金庸の武侠小説、笑傲江湖。この小説には三人の全くタイプの異なる美少女キャラクターが登場する。幼馴染あり、ツンデレお嬢様あり、尼さんあり。

人気度で言えば、ラストで令狐冲の妻になる任盈盈が圧倒的だろう。40年以上前の作品の登場人物なのに、現代のオタクの萌えツボをつきそうな見事なツンデレぶりを発揮してくれる。
戦闘能力が非常に高く、聡明で、優しさと残酷さを併せ持つ女性。うまい人物設計だと思うし、人気があるのも納得できる。

それに対して、幼馴染キャラの岳霊珊はあまり人気がない。岳霊珊は、最初は主人公と仲が良かったが、途中から他の男性に惚れてしまう。萌えオタが見たらビッチ扱いしそうなキャラだけど、私は彼女が結構好きだ。

一番の理由は、主人公に都合のいい女性キャラばかりいてもつまらないから。
最近、主人公一人がモテモテで他の男の影が薄すぎる話をよく見る。たとえ主人公に魅力があっても嘘くさい話なのに、大して取り柄のない主人公でそれをやられてしまうとげんなりしてしまう。

確かに「笑傲江湖」の主人公、令狐冲はとても魅力的な人物だ。器も大きい。複数の美少女から想いを寄せられるという描写にも違和感はない。
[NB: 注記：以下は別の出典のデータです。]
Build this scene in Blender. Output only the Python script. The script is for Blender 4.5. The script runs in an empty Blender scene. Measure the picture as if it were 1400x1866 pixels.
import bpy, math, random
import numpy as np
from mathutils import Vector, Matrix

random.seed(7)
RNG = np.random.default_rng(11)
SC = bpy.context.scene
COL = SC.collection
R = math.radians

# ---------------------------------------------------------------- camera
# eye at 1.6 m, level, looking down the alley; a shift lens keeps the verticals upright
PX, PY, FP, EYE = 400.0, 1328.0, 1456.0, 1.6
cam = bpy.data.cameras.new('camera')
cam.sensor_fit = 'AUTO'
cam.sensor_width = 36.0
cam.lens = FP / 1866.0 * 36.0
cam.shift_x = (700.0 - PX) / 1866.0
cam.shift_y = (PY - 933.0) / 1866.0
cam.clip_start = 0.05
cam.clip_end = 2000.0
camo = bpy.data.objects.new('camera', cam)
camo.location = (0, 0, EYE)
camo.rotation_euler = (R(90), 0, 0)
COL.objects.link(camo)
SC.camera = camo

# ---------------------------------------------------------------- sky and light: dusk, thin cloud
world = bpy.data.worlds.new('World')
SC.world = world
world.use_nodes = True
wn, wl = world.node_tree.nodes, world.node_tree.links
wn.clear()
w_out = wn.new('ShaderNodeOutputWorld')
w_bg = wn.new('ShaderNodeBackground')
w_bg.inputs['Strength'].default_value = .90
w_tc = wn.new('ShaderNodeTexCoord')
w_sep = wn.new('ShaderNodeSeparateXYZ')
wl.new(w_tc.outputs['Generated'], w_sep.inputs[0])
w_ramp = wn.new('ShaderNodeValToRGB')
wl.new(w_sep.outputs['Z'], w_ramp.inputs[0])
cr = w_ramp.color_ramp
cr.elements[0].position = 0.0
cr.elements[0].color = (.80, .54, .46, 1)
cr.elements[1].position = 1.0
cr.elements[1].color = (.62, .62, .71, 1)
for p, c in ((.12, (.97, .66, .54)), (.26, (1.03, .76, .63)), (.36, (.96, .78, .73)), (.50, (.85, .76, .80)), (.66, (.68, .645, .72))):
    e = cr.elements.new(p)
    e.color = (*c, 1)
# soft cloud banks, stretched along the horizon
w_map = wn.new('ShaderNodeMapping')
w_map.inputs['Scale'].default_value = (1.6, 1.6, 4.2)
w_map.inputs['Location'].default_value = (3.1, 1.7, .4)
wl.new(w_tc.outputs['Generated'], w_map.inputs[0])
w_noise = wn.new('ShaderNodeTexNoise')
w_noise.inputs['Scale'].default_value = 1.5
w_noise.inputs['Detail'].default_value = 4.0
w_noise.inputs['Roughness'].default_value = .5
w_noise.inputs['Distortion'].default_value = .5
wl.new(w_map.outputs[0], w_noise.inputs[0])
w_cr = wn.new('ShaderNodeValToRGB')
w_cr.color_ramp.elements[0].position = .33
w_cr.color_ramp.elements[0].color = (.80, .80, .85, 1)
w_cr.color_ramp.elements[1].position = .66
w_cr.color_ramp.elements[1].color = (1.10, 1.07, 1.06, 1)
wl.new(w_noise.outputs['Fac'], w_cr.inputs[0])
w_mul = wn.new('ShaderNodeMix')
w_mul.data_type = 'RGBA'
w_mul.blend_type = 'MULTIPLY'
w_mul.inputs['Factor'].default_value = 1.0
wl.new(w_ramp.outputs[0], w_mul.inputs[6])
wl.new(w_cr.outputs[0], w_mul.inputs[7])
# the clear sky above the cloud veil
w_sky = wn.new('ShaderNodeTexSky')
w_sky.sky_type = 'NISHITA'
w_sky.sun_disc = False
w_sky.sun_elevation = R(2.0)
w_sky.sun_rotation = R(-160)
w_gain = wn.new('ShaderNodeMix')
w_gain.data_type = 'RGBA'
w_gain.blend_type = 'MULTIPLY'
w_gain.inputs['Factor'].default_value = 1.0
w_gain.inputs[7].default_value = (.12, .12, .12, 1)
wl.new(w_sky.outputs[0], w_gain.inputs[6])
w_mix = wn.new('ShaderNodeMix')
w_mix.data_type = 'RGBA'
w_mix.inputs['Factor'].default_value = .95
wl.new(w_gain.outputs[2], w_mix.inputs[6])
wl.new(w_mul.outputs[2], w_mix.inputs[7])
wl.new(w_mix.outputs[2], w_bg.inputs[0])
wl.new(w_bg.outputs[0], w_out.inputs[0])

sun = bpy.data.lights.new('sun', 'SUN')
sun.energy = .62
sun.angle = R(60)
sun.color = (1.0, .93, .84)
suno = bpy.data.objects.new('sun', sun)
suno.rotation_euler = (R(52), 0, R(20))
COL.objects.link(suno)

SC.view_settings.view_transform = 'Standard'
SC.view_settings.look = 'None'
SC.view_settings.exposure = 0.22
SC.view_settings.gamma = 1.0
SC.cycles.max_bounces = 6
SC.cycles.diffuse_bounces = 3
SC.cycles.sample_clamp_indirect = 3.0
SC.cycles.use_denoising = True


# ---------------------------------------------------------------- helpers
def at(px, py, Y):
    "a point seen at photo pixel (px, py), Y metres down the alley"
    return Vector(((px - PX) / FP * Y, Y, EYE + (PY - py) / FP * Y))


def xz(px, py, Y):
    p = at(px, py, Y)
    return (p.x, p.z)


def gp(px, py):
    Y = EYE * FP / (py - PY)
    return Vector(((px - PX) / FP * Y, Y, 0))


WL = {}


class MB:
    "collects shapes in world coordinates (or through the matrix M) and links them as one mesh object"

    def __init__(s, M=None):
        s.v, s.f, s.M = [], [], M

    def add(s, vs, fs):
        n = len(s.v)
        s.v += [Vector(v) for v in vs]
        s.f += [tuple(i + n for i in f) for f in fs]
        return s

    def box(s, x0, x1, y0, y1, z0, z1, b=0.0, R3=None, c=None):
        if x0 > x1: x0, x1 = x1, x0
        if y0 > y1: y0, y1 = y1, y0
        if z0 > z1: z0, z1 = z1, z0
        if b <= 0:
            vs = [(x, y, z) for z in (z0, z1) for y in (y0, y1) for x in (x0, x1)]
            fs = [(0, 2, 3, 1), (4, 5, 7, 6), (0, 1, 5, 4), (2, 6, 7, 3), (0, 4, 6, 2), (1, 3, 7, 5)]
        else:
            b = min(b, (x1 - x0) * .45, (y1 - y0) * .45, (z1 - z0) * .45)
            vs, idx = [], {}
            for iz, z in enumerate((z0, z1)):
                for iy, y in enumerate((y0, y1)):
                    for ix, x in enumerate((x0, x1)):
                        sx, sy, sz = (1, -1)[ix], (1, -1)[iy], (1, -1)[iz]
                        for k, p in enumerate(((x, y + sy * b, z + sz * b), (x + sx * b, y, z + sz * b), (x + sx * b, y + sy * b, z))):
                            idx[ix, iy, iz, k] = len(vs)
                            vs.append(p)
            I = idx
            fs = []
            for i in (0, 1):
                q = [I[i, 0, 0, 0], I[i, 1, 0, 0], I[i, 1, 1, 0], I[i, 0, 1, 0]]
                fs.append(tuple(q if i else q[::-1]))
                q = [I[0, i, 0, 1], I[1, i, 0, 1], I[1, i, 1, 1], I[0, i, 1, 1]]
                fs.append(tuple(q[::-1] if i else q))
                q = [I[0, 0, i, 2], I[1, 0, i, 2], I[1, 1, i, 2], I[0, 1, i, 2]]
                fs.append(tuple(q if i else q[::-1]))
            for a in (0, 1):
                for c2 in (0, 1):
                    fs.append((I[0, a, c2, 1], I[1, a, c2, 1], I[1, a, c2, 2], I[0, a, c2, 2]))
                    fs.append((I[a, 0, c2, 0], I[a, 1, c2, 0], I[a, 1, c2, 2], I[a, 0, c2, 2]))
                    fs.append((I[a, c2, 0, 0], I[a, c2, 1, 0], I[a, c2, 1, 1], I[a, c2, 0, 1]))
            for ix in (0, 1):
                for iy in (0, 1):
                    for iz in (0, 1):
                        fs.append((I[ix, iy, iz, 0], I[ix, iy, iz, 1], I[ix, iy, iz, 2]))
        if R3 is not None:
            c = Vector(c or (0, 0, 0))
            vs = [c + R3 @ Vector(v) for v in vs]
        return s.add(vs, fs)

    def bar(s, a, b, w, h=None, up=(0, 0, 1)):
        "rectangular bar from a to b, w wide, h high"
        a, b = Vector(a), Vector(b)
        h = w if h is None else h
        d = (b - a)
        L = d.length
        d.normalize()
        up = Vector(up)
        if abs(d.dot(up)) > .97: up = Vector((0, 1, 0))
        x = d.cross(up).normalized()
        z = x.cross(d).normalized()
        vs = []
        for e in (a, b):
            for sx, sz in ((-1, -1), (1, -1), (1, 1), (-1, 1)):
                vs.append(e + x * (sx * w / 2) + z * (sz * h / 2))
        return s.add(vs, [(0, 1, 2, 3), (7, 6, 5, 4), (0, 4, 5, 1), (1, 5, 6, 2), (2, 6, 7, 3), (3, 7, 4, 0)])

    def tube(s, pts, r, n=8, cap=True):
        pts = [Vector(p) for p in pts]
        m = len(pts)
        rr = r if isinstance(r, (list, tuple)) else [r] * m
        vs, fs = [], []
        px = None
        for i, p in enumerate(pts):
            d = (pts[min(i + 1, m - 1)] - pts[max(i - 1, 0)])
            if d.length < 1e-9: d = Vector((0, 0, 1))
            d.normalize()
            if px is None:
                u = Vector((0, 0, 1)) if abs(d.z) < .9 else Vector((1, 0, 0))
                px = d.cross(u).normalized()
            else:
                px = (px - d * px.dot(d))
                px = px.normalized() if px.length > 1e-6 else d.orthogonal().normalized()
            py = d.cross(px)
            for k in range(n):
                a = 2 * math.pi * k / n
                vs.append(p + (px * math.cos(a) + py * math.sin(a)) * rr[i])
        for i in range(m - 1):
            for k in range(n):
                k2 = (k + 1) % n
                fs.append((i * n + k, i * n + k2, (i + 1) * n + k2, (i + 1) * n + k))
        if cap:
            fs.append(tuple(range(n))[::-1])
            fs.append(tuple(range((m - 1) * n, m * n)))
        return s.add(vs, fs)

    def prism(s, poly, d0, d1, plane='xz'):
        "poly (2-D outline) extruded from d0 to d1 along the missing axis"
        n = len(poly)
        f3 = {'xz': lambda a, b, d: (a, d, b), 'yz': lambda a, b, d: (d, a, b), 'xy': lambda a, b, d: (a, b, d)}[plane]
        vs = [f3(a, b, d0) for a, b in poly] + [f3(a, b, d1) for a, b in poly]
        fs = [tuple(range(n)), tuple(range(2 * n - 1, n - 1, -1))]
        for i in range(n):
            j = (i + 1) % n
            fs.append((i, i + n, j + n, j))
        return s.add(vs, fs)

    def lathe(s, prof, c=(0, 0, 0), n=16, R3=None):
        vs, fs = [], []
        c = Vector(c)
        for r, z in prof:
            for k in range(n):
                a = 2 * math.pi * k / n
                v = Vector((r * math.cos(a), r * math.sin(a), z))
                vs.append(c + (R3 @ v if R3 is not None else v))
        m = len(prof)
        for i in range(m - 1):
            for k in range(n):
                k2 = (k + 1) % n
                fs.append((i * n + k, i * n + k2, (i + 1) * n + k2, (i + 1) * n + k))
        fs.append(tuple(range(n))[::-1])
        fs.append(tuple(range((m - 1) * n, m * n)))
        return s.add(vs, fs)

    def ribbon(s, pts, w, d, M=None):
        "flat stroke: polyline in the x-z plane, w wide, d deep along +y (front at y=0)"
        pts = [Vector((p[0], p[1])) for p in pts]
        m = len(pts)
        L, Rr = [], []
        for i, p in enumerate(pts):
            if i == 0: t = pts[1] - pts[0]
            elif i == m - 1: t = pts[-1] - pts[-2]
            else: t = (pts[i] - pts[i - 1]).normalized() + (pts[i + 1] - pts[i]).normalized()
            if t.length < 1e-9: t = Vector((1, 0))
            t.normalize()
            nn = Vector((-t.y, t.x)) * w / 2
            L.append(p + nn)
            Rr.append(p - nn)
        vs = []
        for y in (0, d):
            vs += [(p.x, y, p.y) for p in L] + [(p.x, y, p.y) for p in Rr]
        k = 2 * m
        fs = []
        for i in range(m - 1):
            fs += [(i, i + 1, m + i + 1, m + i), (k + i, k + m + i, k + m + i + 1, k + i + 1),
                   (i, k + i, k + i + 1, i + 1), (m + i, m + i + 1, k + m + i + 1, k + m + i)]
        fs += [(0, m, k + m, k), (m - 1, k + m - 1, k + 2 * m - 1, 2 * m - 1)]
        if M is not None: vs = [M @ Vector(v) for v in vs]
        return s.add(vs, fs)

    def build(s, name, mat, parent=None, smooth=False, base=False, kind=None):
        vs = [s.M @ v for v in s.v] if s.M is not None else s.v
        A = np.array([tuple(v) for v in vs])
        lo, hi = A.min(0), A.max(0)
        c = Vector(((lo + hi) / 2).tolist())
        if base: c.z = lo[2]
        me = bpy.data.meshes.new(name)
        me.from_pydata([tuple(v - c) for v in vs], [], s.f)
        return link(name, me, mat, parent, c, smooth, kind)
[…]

そうであっても、主人公を盲目的に持ち上げるばかりではない女性キャラが一人は欲しい。

岳霊珊は作中でも、令狐冲の支持者から散々な評価を受ける。男を見る目がないとか、心変わりをしたひどい女だとか。心変わりは人間だからありえることだし、そこまで責められることではないとも思うが、岳霊珊のそれは心変わりとも違う。

岳霊珊は本人も言っているように、令狐冲のことをはじめから兄のようにしか思っていない。それはきちんと読めば分かることだ。(映像化作品での描かれ方は違うらしいが、それは見ていないので置いておく。)
ほのかな憧れのようなものくらいは抱いていたかもしれないが、それは恋愛感情とは違った。岳霊珊が後に令狐冲に冷たくなったのは、そのあたりのことに気付いて気恥ずかしくなったからでは、と思っている。

ちなみに、岳霊珊は所謂ビッチなどでは決してない。ビッチって言葉自体嫌いだけど、そこは置いておいて。主人公の気持ちには応えなかっただけで、林平之に対しては本当に一途だ。見ていて心配になるレベルで。

岳霊珊の末路は悲惨だ。主人公に想いを寄せる他二人の美少女キャラクターが生き残るのに対し、彼女は夫となった林平之の手で殺される。
このあたりは、自分になびかない女は不幸になれ、という作者の深層心理が反映されているのでは、と邪推してしまって怖くなる。